Only a month in, Vicki Bott, the new deputy assistant secretary for single family housing at the Federal Housing Administration (FHA), defended against rumors saying FHA loans were the new subprime. “We will absolutely chase the bad lenders,” she said at the National Property Preservation Conference, hosted by Safeguard Properties in Washington, D.C..

Bott also put the general session audience at ease by saying FHA will be around for a long time to come and that the government agency will sustain through this marketplace. “We absolutely have the money…the fund is there.”

Recently, the Mortgage Bankers Association (MBA) convened a council to provide recommendations to policymakers on the government mortgage insurance agency’s future.

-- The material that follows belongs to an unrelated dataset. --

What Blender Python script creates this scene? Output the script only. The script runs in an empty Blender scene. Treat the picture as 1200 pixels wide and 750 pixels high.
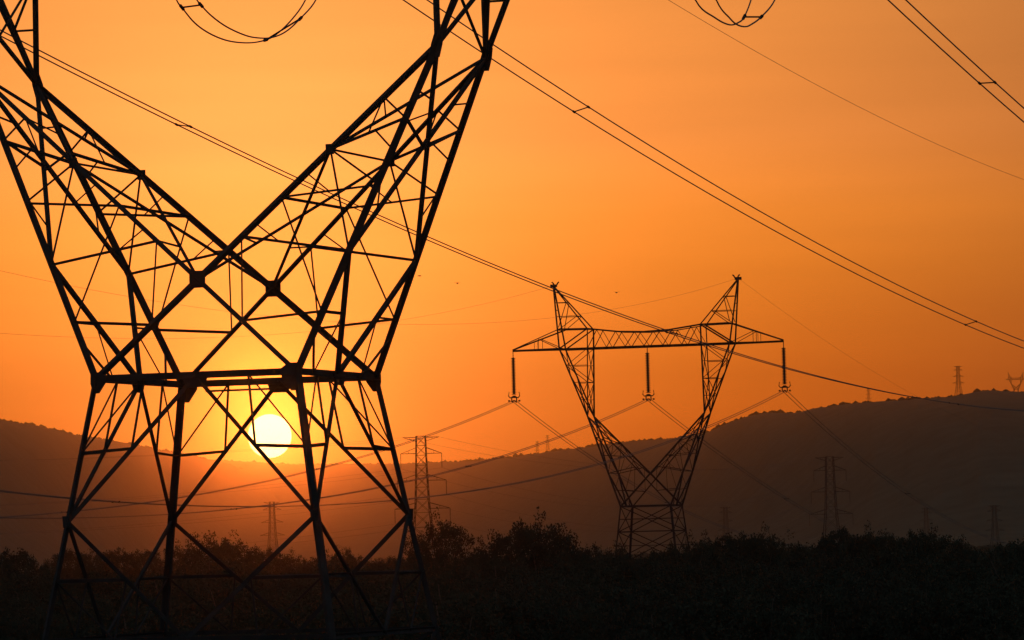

“Currently insuring upward of 30 percent of today’s loan volume, the FHA is an indispensible part of today’s mortgage market,” said MBA Chairman Robert E. Story, Jr., in an October 26 release. “Ensuring a strong FHA has long been a top priority for MBA. Lenders need a healthy FHA more than ever if we are going to sustain this housing recovery.”

According to Bott, many reports surfacing in the mass media claiming FHA’s demise have it all wrong. FHA maintains reserves like any other private entity, in addition to managing the increased business and paying claims through their finance account. The government agency’s capital reserve fund, which is more than $30 billion, serves as a savings account to pay for their unexpected losses.

Vance Morris, director of single family asset management for HUD, was also on hand at the conference giving an insider’s perspective on what property preservation specialists can expect as the agency makes streamlined changes to its preservation and protection requirements.

As HUD continues to service FHA properties, Morris says his department is expecting a substantial increase in property preservation private contractors by Spring 2010. Taking in additional contractors means a new departmentalized structure of a mortgagee compliance monitor, a field services manager, an asset manager, and an oversight manager.

Reporting into a centralized data repository system (P260), Morris says HUD has purposely separated the roles of the field services manager and the asset manager in order to increase accountability.

HUD has divided the country into 10 contract areas, where they will install multiple mortgagee compliance monitors and field services managers, and according to Morris, whether you continue to do business with the agency will be determined by your performance.

“If you don’t do well, you’ll get less and less assignments,” he said.

Morris says HUD will be issuing 26 asset manager contracts and 35 field service contracts. The deadline to bid for the field service contracts is November 18 and those looking to bid on the asset management contracts can go to fedbizopps.gov.